Well, forking is not my style and something like that does not succeed on its own, especially not for technical reasons. Forks are mostly only about politics and people trying to protect or enlarge their power-base outside of technical advancement.
About not liking something, and/or not liking the general direction of things, and then coding up how they should be... I have done that many times before. And several of those have turned out to be real winners, even though the people who get proven wrong in such a case, are usually not very sportive about it. This means that credit is then not given where credit is due, and this is where the whole meritocracy thing breaks down, as the next time round, the same story has to be played all over again, in pretty much the same way, with a sizable waste of resources as a consequence.
About ctrl-alt-bcksp... I miss that too (i know, it's only off per default). It's like the X stipple and the VGA text console. When you see the stipple, you know that your driver code is not horribly broken. When it is horribly broken, you might still have ctrl-alt-backspace, which then hopefully gives you the VGA console again. If you see the VGA console again, you get to play again... All 3 are happily tied together for a graphics driver developer![]()
Luc,
For X server 1.9, the tentative plan is to merge the device-dependent drivers back into the X server.
Your work here on Mesa seems to be doing the opposite.

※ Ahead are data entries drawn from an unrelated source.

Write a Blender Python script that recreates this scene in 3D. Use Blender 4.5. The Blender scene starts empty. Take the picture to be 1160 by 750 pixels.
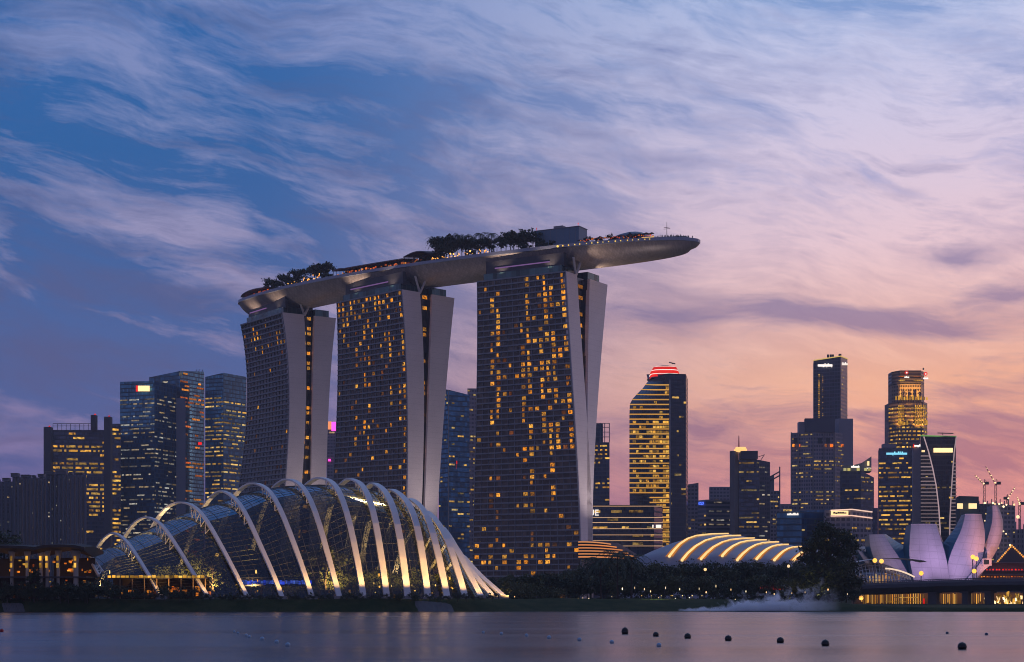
import bpy, math, random
import numpy as np
from mathutils import Vector, Matrix
random.seed(7)
rnd = random.random
SC = bpy.context.scene
COL = SC.collection
F, PX0, HY, CH = 1900.0, 580.0, 677.0, 3.5      # lens in photo pixels, centre column, horizon row, eye height

def lin(r, g, b):
    f = lambda c: (c/12.92 if c <= .04045 else ((c+.055)/1.055)**2.4)
    return (f(r/255), f(g/255), f(b/255), 1.0)

# ---------------------------------------------------------------- camera
cam = bpy.data.cameras.new('camera'); camo = bpy.data.objects.new('camera', cam); COL.objects.link(camo)
cam.sensor_width = 36; cam.lens = F/1160*36
cam.shift_y = (HY-375)/1160
cam.clip_start = .5; cam.clip_end = 30000
camo.location = (0, 0, CH); camo.rotation_euler = (math.radians(90), 0, 0)
SC.camera = camo
vs = SC.view_settings
vs.view_transform = 'Standard'; vs.look = 'None'; vs.exposure = 0; vs.gamma = 1; vs.use_curve_mapping = False
SC.cycles.use_denoising = True
SC.cycles.max_bounces = 8; SC.cycles.transparent_max_bounces = 16
SC.cycles.sample_clamp_indirect = 3
SC.cycles.volume_bounces = 3
SC.cycles.filter_width = 1.0
SC.cycles.volume_step_rate = 2.0; SC.cycles.volume_max_steps = 128

# ---------------------------------------------------------------- node helper
class G:
    def __init__(s, tree):
        s.t = tree; s.n = tree.nodes; s.l = tree.links
    def new(s, typ, **kw):
        n = s.n.new(typ)
        for k, v in kw.items(): setattr(n, k, v)
        return n
    def put(s, sock, v):
        if isinstance(v, bpy.types.NodeSocket): s.l.new(v, sock)
        elif v is not None:
            try: sock.default_value = v
            except Exception: sock.default_value = (v, v, v)
    def m(s, op, a, b=None, c=None, clamp=False):
        n = s.new('ShaderNodeMath', operation=op); n.use_clamp = clamp
        s.put(n.inputs[0], a)
        if b is not None: s.put(n.inputs[1], b)
        if c is not None: s.put(n.inputs[2], c)
        return n.outputs[0]
    def sm(s, x, a, b, lo=0., hi=1.):
        n = s.new('ShaderNodeMapRange', interpolation_type='SMOOTHSTEP')
        for i, v in enumerate((x, a, b, lo, hi)): s.put(n.inputs[i], v)
        return n.outputs[0]
    def mix(s, f, a, b, mode='MIX'):
        n = s.new('ShaderNodeMix', data_type='RGBA', blend_type=mode)
        s.put(n.inputs[0], f); s.put(n.inputs[6], a); s.put(n.inputs[7], b)
        return n.outputs[2]
    def ramp(s, x, stops, interp='LINEAR'):
        n = s.new('ShaderNodeValToRGB'); e = n.color_ramp.elements
        n.color_ramp.interpolation = interp
        while len(e) < len(stops): e.new(.5)
        for el, (p, c) in zip(e, sorted(stops, key=lambda q: q[0])):
            el.position = p; el.color = c
        s.put(n.inputs[0], x); return n.outputs[0]
    def noise(s, vec, scale, detail=4, rough=.55, dist=0.):
        n = s.new('ShaderNodeTexNoise'); s.put(n.inputs['Vector'], vec)
        n.inputs['Scale'].default_value = scale; n.inputs['Detail'].default_value = detail
        n.inputs['Roughness'].default_value = rough; n.inputs['Distortion'].default_value = dist
        return n.outputs['Fac']
    def xyz(s, x, y, z=0.):
        n = s.new('ShaderNodeCombineXYZ')
        for i, v in enumerate((x, y, z)): s.put(n.inputs[i], v)
        return n.outputs[0]

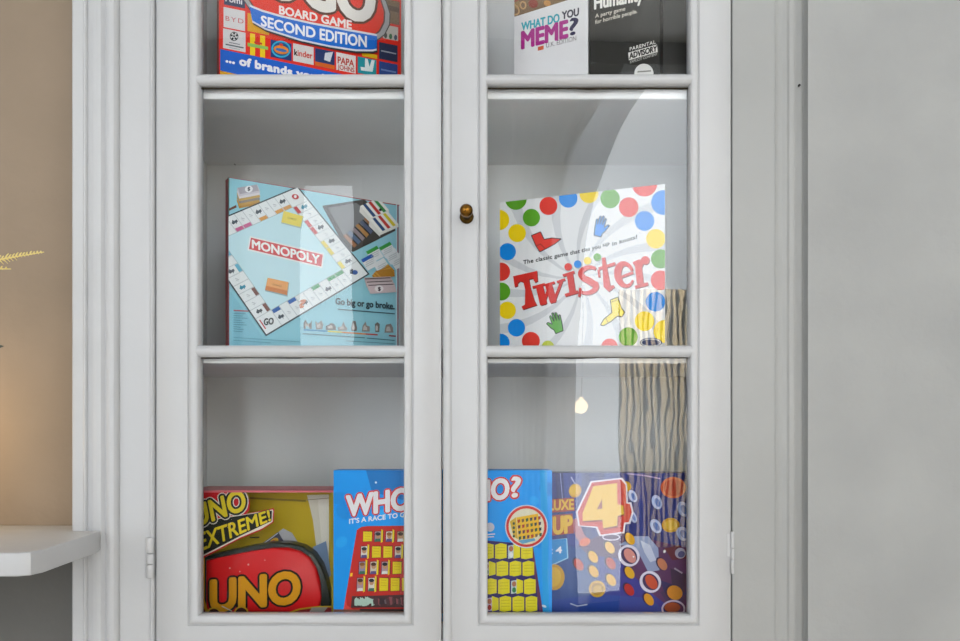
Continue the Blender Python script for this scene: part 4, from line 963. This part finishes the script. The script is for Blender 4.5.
curtain('curtain', drape([(60, 668), (90, 647), (110, 632), (130, 619), (160, 606), (190, 596), (230, 588), (280, 582), (360, 576), (470, 577)], 534, 580), yc, sheer(),
        'sheer white curtain mirrored in the right-hand door panes beside the bright window', .010, 30)
curtain('curtain', [(RZ(176, dc), RX(242, dc), RX(303, dc)), (RZ(260, dc), RX(245, dc), RX(300, dc)), (RZ(358, dc), RX(242, dc), RX(302, dc))], yc, bpy.data.materials['sheer_curtain_cloth'],
        'short sheer curtain mirrored in the left-hand door over the light blue box', .010, 26)
yc += .05; dc = 1.2-yc
curtain('curtain', drape([(60, 625), (90, 606), (110, 595), (150, 574), (190, 560), (230, 554), (280, 550), (360, 547), (470, 547)], 512, 548), yc, M_cur,
        'dark grey curtain mirrored left of the sheer one in the right-hand door panes', .014, 34)
lx, lz, ly = RX(582, 4.35), RZ(405, 4.35), YR+.05
lamp = thing('pendant_lamp', (lx, ly, lz), 'small glowing warm pendant lamp mirrored in the lower right pane', 'lamp')
bm = bmesh.new(); tube(bm, [(lx, ly, lz+.03), (lx, ly, 2.4), (lx, ly, CEIL)], .0015, .0015, 6); link('lamp_cord', finish(bm, 'lamp_cord'), M_brass2, lamp)
bm = bmesh.new(); revolve(bm, [(.0005, lz-.039), (.020, lz-.034), (.034, lz-.022), (.040, lz), (.034, lz+.022), (.014, lz+.032), (.010, lz+.045), (.0005, lz+.046)], (lx, ly, 0), 'z', 20)
smooth(link('lamp_globe', finish(bm, 'lamp_globe'), glow('warm_lamp_globe', (1, .84, .6), 18), lamp), 80)
settle(lamp)
# a nail in the right wall and one in the cabinet back
bm = bmesh.new(); revolve(bm, [(.0004, .002), (.0016, .002), (.0018, -.0012), (.0004, -.002)], (X(801), .0066, Z(83.4)), 'y', 10)
tag(link('nail', finish(bm, 'nail'), M_dark), 'tiny dark nail head in the grey trim right of the cabinet', 'nail')
q = P(234.5, 163.5, 1.52)
bm = bmesh.new(); revolve(bm, [(.0004, .004), (.0016, .004), (.0016, -.003), (.0004, -.004)], (q.x, YB-.0035, q.z), 'y', 10)
tag(link('nail', finish(bm, 'nail'), M_dark), 'tiny dark nail head in the cabinet back above the light blue box', 'nail')
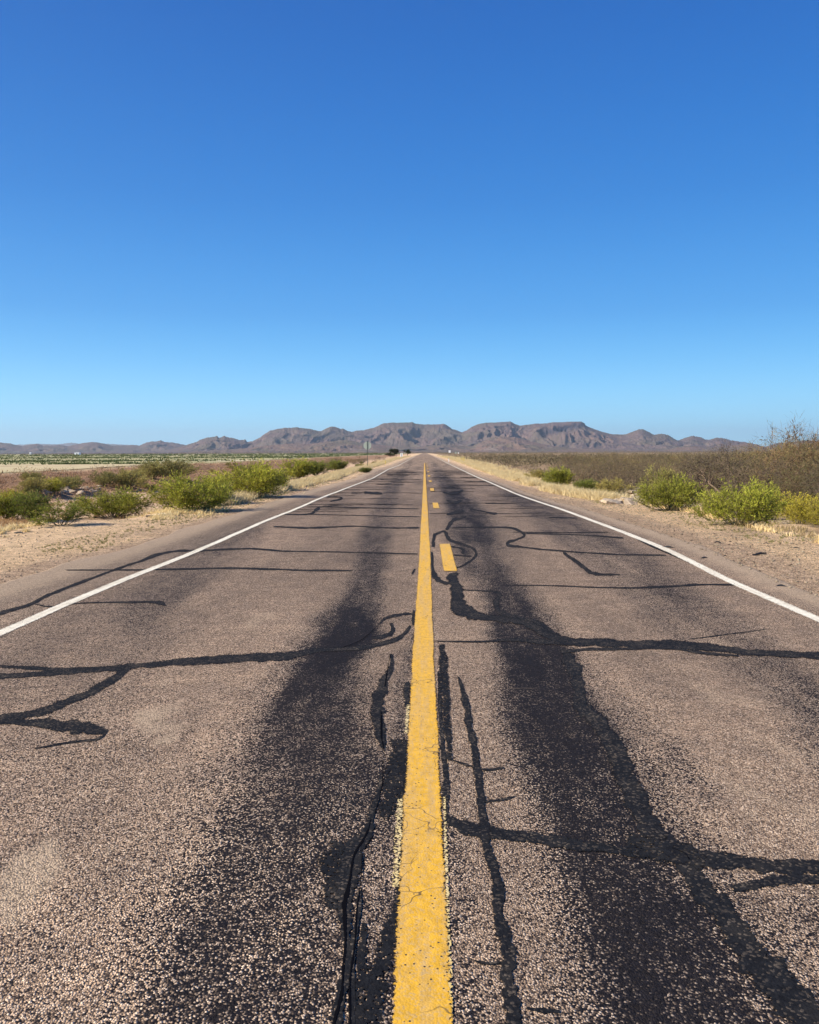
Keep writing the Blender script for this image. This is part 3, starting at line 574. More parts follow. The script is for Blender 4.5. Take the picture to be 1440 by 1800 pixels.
# ================================================================ VEGETATION
def unit(v): return v/(np.linalg.norm(v, axis=-1, keepdims=True)+1e-9)
def leaf_mesh(name, P0, D, Ln, W, C, mat, parent, r):
    n = len(P0); side = unit(np.cross(D, r.normal(size=(n, 3)))); b = P0; t = P0+D*Ln[:, None]; mid = P0+D*(Ln*.5)[:, None]
    V = np.stack([b, mid+side*W[:, None]/2, t, mid-side*W[:, None]/2], 1).reshape(-1, 3); Fc = np.arange(4*n).reshape(n, 4)
    return link_mesh(name, V, Fc, mat, parent, colors=np.repeat(C, 4, 0))
def green_shrub(seed, w, h, ca, cb, nst=26, dens=1.0, leaf=.05, tall=1.0, name='green_shrub'):
    r = np.random.default_rng(seed); root = empty(name); sm = MB(); P0, D, Ln, C = [], [], [], []
    lob = [(r.uniform(-1, 1)*w*.3, r.uniform(-1, 1)*w*.3, r.uniform(.7, 1.0)) for _ in range(6)]
    for i in range(nst):
        lx, ly, lh = lob[i % 6]; th = r.uniform(0, 2*math.pi); rr = w/2*math.sqrt(r.uniform(0, 1)); e = np.array([.55*rr*math.cos(th)+lx*.8, .55*rr*math.sin(th)+ly*.8, 0])
        q = min(1, np.hypot(e[0], e[1])/(w/2)); e[2] = h*lh*math.sqrt(max(.05, 1-q*q*.85))*r.uniform(.82, 1.08)
        b = np.array([e[0]*.15+r.normal()*.03, e[1]*.15+r.normal()*.03, 0]); m1 = b*.4+e*.6; m1[2] = e[2]*.42; pts = [b, (b+m1)/2+r.normal(size=3)*.02, m1, (m1+e)/2+r.normal(size=3)*.03, e]
        for a, c, ra in zip(pts[:-1], pts[1:], (.012, .010, .008, .005)): sm.tube(a, c, ra, ra*.8, 3)
        tone = r.uniform(0, 1)
        nb = int(30*dens)
        for k in range(nb):
            t = r.uniform(.18, 1)**.7*4*.999; j = int(t); p = np.array(pts[j])*(1-(t-j))+np.array(pts[j+1])*(t-j); spread = w*.13
            br = unit(r.normal(size=3)*np.array([1, 1, .5])+np.array([0, 0, .5*tall])+.8*unit(e*np.array([1, 1, 0]))); L = r.uniform(.3, 1)*spread*1.6; q2 = p+br*L
            if q2[2] < .03: continue
            if k % 3 == 0: sm.tube(p, q2, .004, .002, 3)
            for s in range(13):
                u_ = r.uniform(.15, 1.05); P0.append(p+(q2-p)*u_+r.normal(size=3)*.02); D.append(unit(br+r.normal(size=3)*.55+np.array([0, 0, .45])))
                Ln.append(leaf*r.uniform(.7, 1.5)); v = np.clip(.55*tone+.45*r.uniform(0, 1)+.18*(q2[2]/h-.5), 0, 1); C.append(ca*(1-v)+cb*v if r.random() > .09 else np.array([.20,.14,.08])*r.uniform(.6, 1.4))
    sm.build('stems', M['stem'], root)
    P0 = np.array(P0); leaf_mesh('foliage', P0, np.array(D), np.array(Ln), np.array(Ln)*.30, np.array(C), M['leaf'], root, r); return root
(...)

So, do you disagree with the move to merge the DDXs into the X server? If so, please explain.
If not, how is the situation with DDX/X server sufficiently different from Mesa to warrant this move in the opposite direction?
Moving drivers back into the X server is the single worst thing that people can do at this point.
Ask yourself, what good does this move bring that isn't already fully provided for by the tinderbox?
The graphics driver developers who want this just want to be lazy, and just want to be more free to break the APIs in a bad and untrackable way.
People believe that the kernel model works for hardware as complicated and volatile as graphics hardware, but time will tell differently.
at http://cgit.freedesktop.org/~libv/mesa-dri-sdk/
I am still working on a README, and will make more noise once i have had some shut-eye.
For the adventurous, here is the quick summary:
* pick versions that are very close to your current mesa version (libGL needs to match)
> ./autogen.sh [maybe want to add --prefix=/usr/]
> make dri-sdk
> make dri-sdk-install
Then you can build, install and run your dri driver.
Tell me the story of radeonhd again? :P
We figured that graphics drivers were probably going to be able to work out -retro, or have an alias or something. I admit it's not ideal though; we could do something like display the root weave in everything but RC/stable tarballs?